As an anthropologist, I think I’m well placed to give an expert view on what human nature actually consists of. Unlike even the majority of academics, who like most of us exist within a realm of relative cultural homogeneity, anthropology confronts you with the sheer and unexpected diversity of our species being. And let me assure you, dear reader, there is nothing in human nature that says we necessarily must be wasteful of food.
The root cause of all this waste, if not a necessary feature of our being human, is simple – parenting. Going back to the anecdote from my childhood with which I began this article, it should be obvious that my mum had quite a challenge on her hands. She had to struggle against my truculent, infantile fussiness in order to instil in me the basic principle of valuing what you eat. I am sure a great many parents give up, or don’t even bother at all.
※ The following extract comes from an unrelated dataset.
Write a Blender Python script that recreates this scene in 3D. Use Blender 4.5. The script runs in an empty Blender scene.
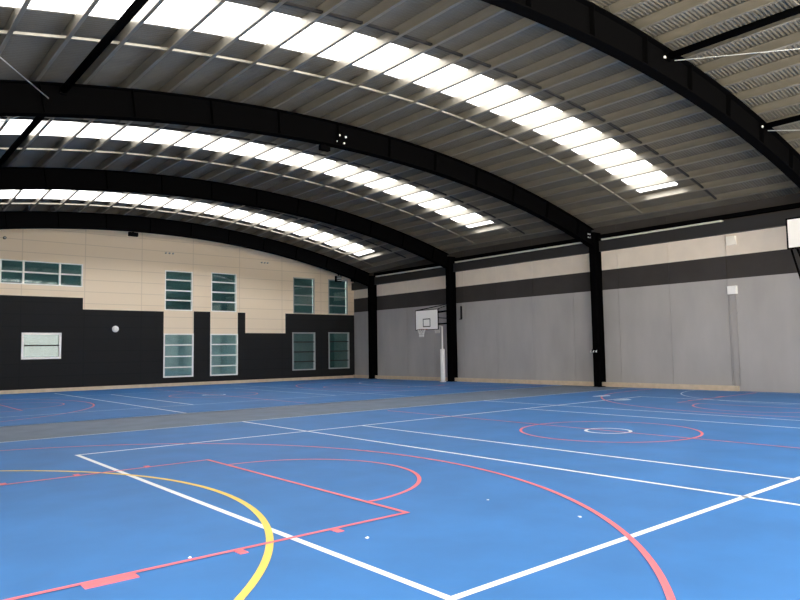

Although I am not a parent myself (yet), I know it is a load of hard work. It takes time, effort, love and discipline in copious quantities, and it’s not for the faint-hearted. But I think a lot of parents seem to believe that means they are automatically guaranteed respect (at least, from non-parents). So, I’m afraid I’m going to commit a massive faux pas, and offer some advice on parenting.
As a very important caveat – this isn’t directed at single parents, or working parents, or anything like that. I know a great many poor, working, single parents who do a damn-site better job of raising their children than entire families of the spoilt and middle-class. Of the former, I am in awe. Where food waste is concerned, I think the middle-classes are often worse than the poor – they can afford to throw food in the bin.
Nobody expects anyone to be a perfect parent. I certainly don’t. But it just frustrates me that so many parents spend so much time and effort on things that don’t really matter, or even harm their children (such as finding a must-have Christmas present, or imposing on their children certain gender roles). I wish that more parents would spend as much time encouraging their sons to clean their plates, as they do currently encouraging them to play with trucks or take up football. My mum did. And you know what? It worked.